*** Information provided
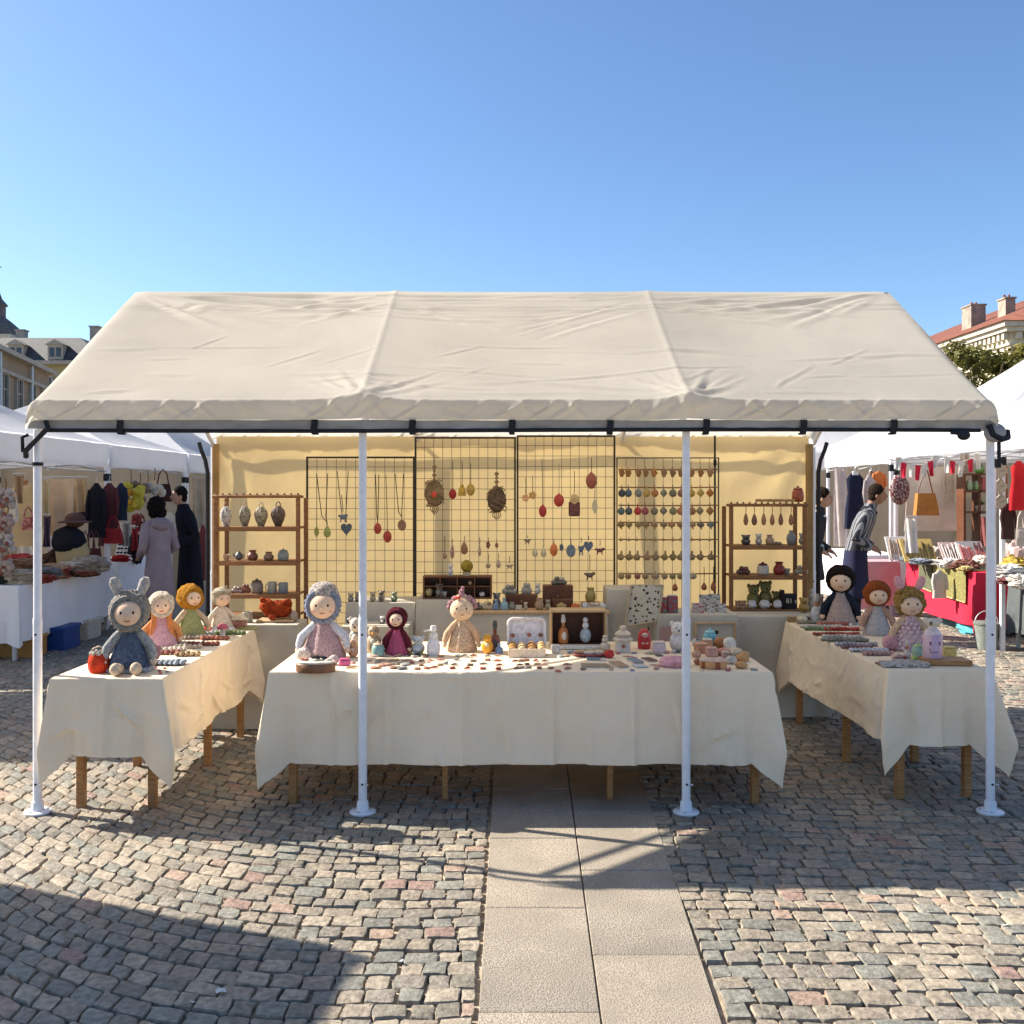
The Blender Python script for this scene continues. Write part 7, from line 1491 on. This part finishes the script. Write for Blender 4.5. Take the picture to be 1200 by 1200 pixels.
# ---------------------------------------------------------------- people
def person(label, pos, ht, rz, coat, hairm, skinm, legm, shoem, hair='short', coatlen=.45, bend=0.0, arms='front', coat2=None, collar=None, band=None):
    k = ht / 1.75; t = T('person', label, 'person', pos, 'people at the stalls', rz, (k * .84, k * .84, k))
    b = lambda z: -bend * max(0, z - .95) ** 1.3           # lean forward
    V = []; E = []; Rr = []
    def J(p, r, par=None):
        V.append(Vector((p[0], p[1] + b(p[2]), p[2]))); Rr.append(r if isinstance(r, tuple) else (r, r))
        if par is not None: E.append((par, len(V) - 1))
        return len(V) - 1
    pel = J((0, 0, .95), (.14, .10)); sp = J((0, 0, 1.14), (.125, .09), pel); cst = J((0, 0, 1.34), (.15, .10), sp); nk = J((0, .0, 1.48), (.055, .055), cst); hd0 = J((0, -.02, 1.55), (.065, .075), nk); hd1 = J((0, -.03, 1.64), (.078, .095), hd0); J((0, -.02, 1.72), (.06, .075), hd1)
    hands = []
    for s_ in (-1, 1):
        h_ = J((s_ * .10, 0, .88), (.085, .09), pel); kn = J((s_ * .105, -.01, .50), (.056, .06), h_); an = J((s_ * .105, .02, .09), (.036, .04), kn); J((s_ * .115, -.13, .04), (.04, .03), an)
        sh = J((s_ * .19, 0, 1.41), (.06, .06), cst)
        el = J((s_ * .26, .02 if arms != 'down' else .03, 1.14), (.045, .045), sh)
        wr_ = J((s_ * (.20 if arms == 'front' else .27), -.20 if arms == 'front' else -.03, 1.04 if arms == 'front' else .88), (.028, .03), el)
        d_ = (V[wr_] - V[el]).normalized(); side = Vector((1, 0, 0)); hd = V[wr_] + d_ * .07; hands.append((wr_, hd, d_, s_))
        pm = len(V); V.append(hd); Rr.append((.034, .02)); E.append((wr_, pm))
        for f in range(4):
            q1 = len(V); V.append(hd + d_ * .035 + side * (f - 1.5) * .019); Rr.append((.010, .010)); E.append((pm, q1))
            q2 = len(V); V.append(hd + d_ * (.07 + .008 * (f in (1, 2))) + side * (f - 1.5) * .02 + Vector((0, 0, -.02))); Rr.append((.008, .008)); E.append((q1, q2))
        q1 = len(V); V.append(hd + d_ * .015 - side * s_ * .04); Rr.append((.010, .010)); E.append((pm, q1))
    me = bpy.data.meshes.new('body'); me.from_pydata(V, E, []); o = bpy.data.objects.new('body', me); COL.objects.link(o)
    md = o.modifiers.new('skin', 'SKIN'); o.modifiers.new('sub', 'SUBSURF').levels = 1; o.modifiers['sub'].render_levels = 1
    for i, sv in enumerate(me.skin_vertices[0].data): sv.radius = Rr[i]; sv.use_root = (i == 0)
    dg = bpy.context.evaluated_depsgraph_get(); me2 = bpy.data.meshes.new_from_object(o.evaluated_get(dg)); bpy.data.objects.remove(o)
    m = MB(); hc = V[hd1]
    m.ball(hc + Vector((0, -.02, .0)), (.078, .092, .105), 16); m.ball(hc + Vector((0, -.115, -.015)), (.014, .02, .022), 8)
    for s_ in (-1, 1): m.ball(hc + Vector((s_ * .08, .0, -.01)), (.014, .022, .032), 8); m.ball(hc + Vector((s_ * .032, -.098, .015)), (.012, .01, .008), 8, 1)
    m.ball(hc + Vector((0, -.10, -.055)), (.024, .012, .007), 8, 2)
    base = len(m.v); m.v.extend(tuple(v.co) for v in me2.vertices); m.f.extend([tuple(i + base for i in p_.vertices) for p_ in me2.polygons]); m.mi.extend([0] * len(me2.polygons))
    m.build('body', [skinm, M_eye, felt((.4, .15, .12))], t, ang=80)
    # coat: torso with skirt part, plus sleeves
    m = MB(); zb = .95 - coatlen
    prof = [(zb, .235, .19), (zb + .02, .24, .195), (.95 - coatlen * .3, .215, .17), (1.0, .19, .15), (1.15, .185, .145), (1.32, .205, .15), (1.42, .20, .13), (1.47, .13, .10), (1.505, .09, .09), (1.545, .078, .082)]
    n = 26; vs = []
    for z, rx, ry in prof:
        for i in range(n):
            a = 2 * PI * i / n; w_ = 1 + .035 * math.sin(a * 6 + z * 3) * max(0, 1.1 - z)
            vs.append((rx * w_ * math.cos(a), ry * w_ * math.sin(a) + b(z), z))
    fs = [(j * n + i, j * n + (i + 1) % n, (j + 1) * n + (i + 1) % n, (j + 1) * n + i) for j in range(len(prof) - 1) for i in range(n)]
    m.add(vs, fs)
    if coat2:
        for i, f in enumerate(m.f):
            if sum(m.v[j][2] for j in f) / 4 < 1.06: m.mi[i] = 1
    ct = m.build('coat', [coat, coat2 or coat], t, ang=70)
    for s_ in (-1, 1):
        hnd = [h for h in hands if h[3] == s_][0]; w_ = V[hnd[0]]
        m = MB(); sh = Vector((s_ * .185, b(1.40), 1.40)); el = Vector((s_ * .265, .03 + b(1.14), 1.14)); m.tube([sh + Vector((-s_ * .06, 0, .03)), sh, sh.lerp(el, .5), el, el.lerp(w_, .55), w_], [.06, .078, .072, .064, .056, .048], 14); m.build('sleeve', coat, t, ang=70)
    if collar: m = MB(); m.lathe([(.12, 1.40), (.15, 1.43), (.10, 1.50), (.075, 1.515)], (0, b(1.45), 0), 18, sy=.85); m.build('collar', collar, t)
    if band: m = MB(); m.lathe([(.218, 1.02), (.222, 1.03), (.215, 1.10), (.208, 1.11)], (0, b(1.06), 0), 22, sy=.8); m.build('waistband', band, t)
    for s_ in (-1, 1):
        m = MB(); m.tube([(s_ * .10, 0, .92), (s_ * .105, -.01, .5), (s_ * .105, .015, .10)], [.098, .078, .068], 14); m.build('trouser_leg', legm, t)
        m = MB(); m.ball((s_ * .115, -.065, .04), (.05, .135, .042), 12); m.ball((s_ * .11, .01, .07), (.045, .055, .06), 10); m.build('shoe', shoem, t)
    m = MB()
    if hair == 'bob': m.ball(hc + Vector((0, .022, .02)), (.135, .125, .13), 26, 0, .16, 12, 1); m.ball(hc + Vector((0, .05, -.06)), (.135, .10, .095), 22, 0, .2, 12, 2); 
    else: m.ball(hc + Vector((0, .016, .042)), (.096, .108, .092), 20, 0, .1, 11, 2); m.ball(hc + Vector((0, .05, -.02)), (.086, .07, .07), 14, 0, .1, 9, 3)
    m.build('hair', hairm, t, ang=80)
    return t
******
Direction:
What is the number of lines that hold the string "part"? Reply with that number alone.

Task solution:
2